Consistency is a word that comes up a lot with Pedro, especially when it comes to consistency in being different. But how do you maintain that duality of consistency and differentiation when working across brands, briefs, and teams? Pedro recognises the contradiction of terms but asserts, “Consistency can become a form of differentiation. By holding every piece of work to a high creative standard, we establish a recognisable consistency in how we solve problems.

“And because each client and brief bring their own unique needs, the actual outputs are always different by design. The constant is our bar for creativity; the variable is the way it comes to life.”

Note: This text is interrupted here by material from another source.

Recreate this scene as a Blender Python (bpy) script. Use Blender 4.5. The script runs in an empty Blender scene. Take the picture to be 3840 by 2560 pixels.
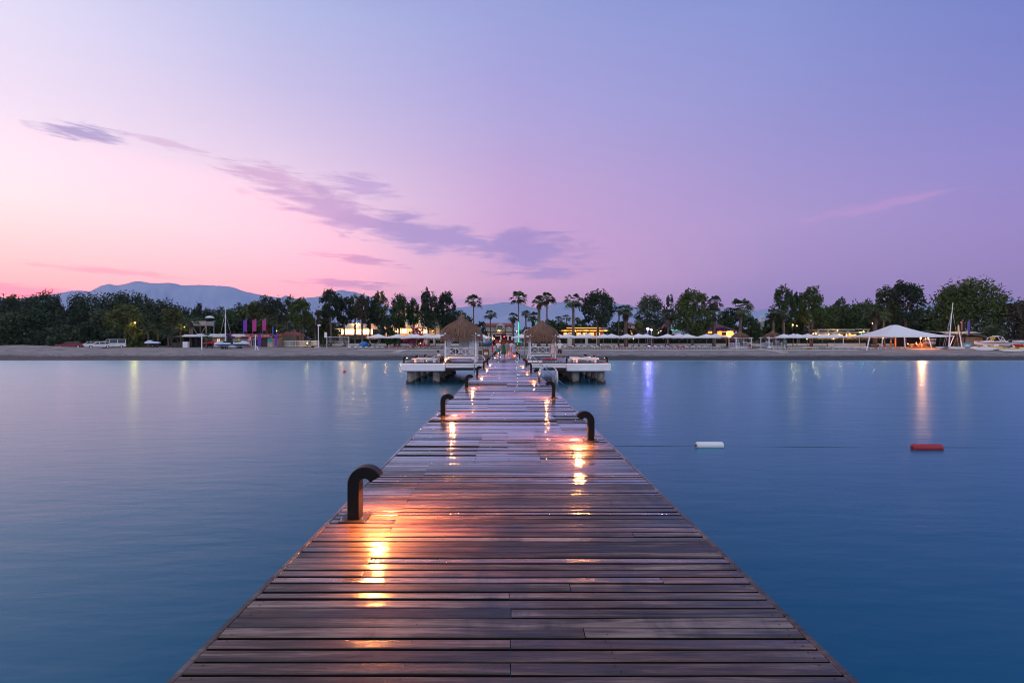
import bpy, math, random
import numpy as np
from mathutils import Vector, Matrix
R = math.radians
rng = random.Random(7)
S = bpy.context.scene
COL = S.collection

# ------------------------------------------------------------------ camera
F, CX, CY, ZC = 1813.0, 1897.0, 1284.0, 3.15      # focal length and principal point in photo pixels, eye height over the water
DZ = 1.56                                          # deck height over the water
cam = bpy.data.cameras.new('camera'); cob = bpy.data.objects.new('camera', cam); COL.objects.link(cob)
cob.location = (0, 0, ZC); cob.rotation_euler = (R(90), 0, 0)
cam.sensor_width = 36; cam.lens = 17.0; cam.shift_x = 23 / 3840; cam.shift_y = 4 / 3840
cam.clip_start = 0.1; cam.clip_end = 30000
S.camera = cob
S.view_settings.view_transform = 'Standard'; S.view_settings.look = 'None'
S.view_settings.exposure = 0; S.view_settings.gamma = 1
S.cycles.use_denoising = True; S.cycles.filter_width = 1.0
S.cycles.max_bounces = 6; S.cycles.diffuse_bounces = 2; S.cycles.glossy_bounces = 3; S.cycles.transmission_bounces = 3; S.cycles.transparent_max_bounces = 6
S.cycles.sample_clamp_indirect = 6

def srgb(r, g, b):
    f = lambda c: c / 12.92 if c <= 0.04045 else ((c + 0.055) / 1.055) ** 2.4
    return (f(r / 255), f(g / 255), f(b / 255), 1.0)

# ------------------------------------------------------------------ sky: dusk gradient by azimuth and elevation, with streaky clouds
W = bpy.data.worlds.new('World'); S.world = W; W.use_nodes = True
wn, wl = W.node_tree.nodes, W.node_tree.links
wn.clear()
def NN(kind, **kw):
    n = wn.new(kind)
    for k, v in kw.items(): setattr(n, k, v)
    return n
def plug(sock, v):
    if isinstance(v, (int, float)): sock.default_value = v
    elif isinstance(v, tuple): sock.default_value = v
    else: wl.new(v, sock)
def WM(op, a, b=0.0, c=None, clamp=False):
    n = NN('ShaderNodeMath', operation=op, use_clamp=clamp)
    plug(n.inputs[0], a); plug(n.inputs[1], b)
    if c is not None: plug(n.inputs[2], c)
    return n.outputs[0]
def WMR(v, a, b, c=0.0, d=1.0, kind='SMOOTHSTEP'):
    n = NN('ShaderNodeMapRange', interpolation_type=kind, clamp=True)
    plug(n.inputs[0], v); 
    for i, x in enumerate((a, b, c, d)): plug(n.inputs[i + 1], x)
    return n.outputs[0]
def WMIX(f, a, b):
    n = NN('ShaderNodeMix', data_type='RGBA')
    plug(n.inputs[0], f); plug(n.inputs[6], a); plug(n.inputs[7], b)
    return n.outputs[2]
tc = NN('ShaderNodeTexCoord'); sx = NN('ShaderNodeSeparateXYZ'); wl.new(tc.outputs['Generated'], sx.inputs[0])
AZ = WM('MULTIPLY', WM('ARCTAN2', sx.outputs[0], sx.outputs[1]), 180 / math.pi)
EL = WM('MULTIPLY', WM('ARCSINE', sx.outputs[2]), 180 / math.pi)
ELF = WM('DIVIDE', EL, 90.0, clamp=True)
def ramp(stops):
    n = NN('ShaderNodeValToRGB'); cr = n.color_ramp; cr.interpolation = 'LINEAR'
    stops = sorted(stops)
    while len(cr.elements) < len(stops): cr.elements.new(0.5)
    for e, (el, c) in zip(cr.elements, stops): e.position = min(1, el / 90); e.color = srgb(*c)
    wl.new(ELF, n.inputs[0]); return n.outputs[0]
SKY = [  # azimuth, [(elevation, colour)]; highest stops, out of view, brightened as added fill light
 (-46, [(0, (238,150,168)), (2.2, (246,165,180)), (4.5, (254,182,188)), (7, (255,200,202)), (9.5, (255,214,216)), (12, (254,226,230)), (15, (250,228,240)), (20, (240,222,243)), (27, (225,219,246)), (42, (165,178,228)), (60, (176,182,214)), (90, (186,190,216))]),
 (-26, [(0, (205,140,175)), (3, (232,165,188)), (6, (248,180,196)), (8.5, (250,192,208)), (11.5, (247,204,220)), (16, (238,210,230)), (21, (220,200,231)), (26, (200,191,230)), (33, (178,185,228)), (42, (120,138,205)), (60, (176,182,214)), (90, (186,190,216))]),
 (1,   [(0, (152,128,180)), (4, (180,140,182)), (7, (202,153,194)), (12, (199,156,202)), (18, (194,162,210)), (24, (178,164,217)), (29, (165,160,217)), (36, (150,159,215)), (42, (100,125,195)), (60, (176,182,214)), (90, (186,190,216))]),
 (29,  [(0, (118,108,172)), (4, (138,120,178)), (7.5, (155,132,186)), (12, (164,142,195)), (18, (157,145,204)), (25, (145,147,209)), (32, (133,146,208)), (42, (90,115,188)), (60, (176,182,214)), (90, (186,190,216))]),
 (47,  [(0, (118,108,168)), (3, (131,115,174)), (6, (138,118,177)), (10, (143,125,187)), (15, (139,130,197)), (21, (125,130,199)), (27, (114,127,197)), (42, (84,108,182)), (60, (176,182,214)), (90, (186,190,216))]),
]
ramps = [(a, ramp(s)) for a, s in SKY]
c = ramps[0][1]
for (a0, _), (a1, r1) in zip(ramps, ramps[1:]):
    c = WMIX(WMR(AZ, a0, a1, kind='LINEAR'), c, r1)
back = ramp([(0, (206,206,236)), (8, (228,228,250)), (30, (228,230,250)), (60, (190,194,222)), (90, (186,190,216))])  # unseen sky behind the camera, brightened as added fill for front faces
ABS = WM('ABSOLUTE', WM('ADD', AZ, 5.0))
c = WMIX(WMR(ABS, 60, 125), c, back)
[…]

If disruption were a currency today, its most valuable denominations for Pedro would be threefold: idea, culture, participation. “The idea becomes the soul that informs how the brand behaves. The culture connects to what people care about, not just what brands want to say, and participation is priceless because true disruption doesn’t just get noticed; it becomes part of people’s routine,” says Pedro.

“That's where I'd invest. Not in a single platform or format, but in ideas that move audiences from spectators to participants, that will make people feel.”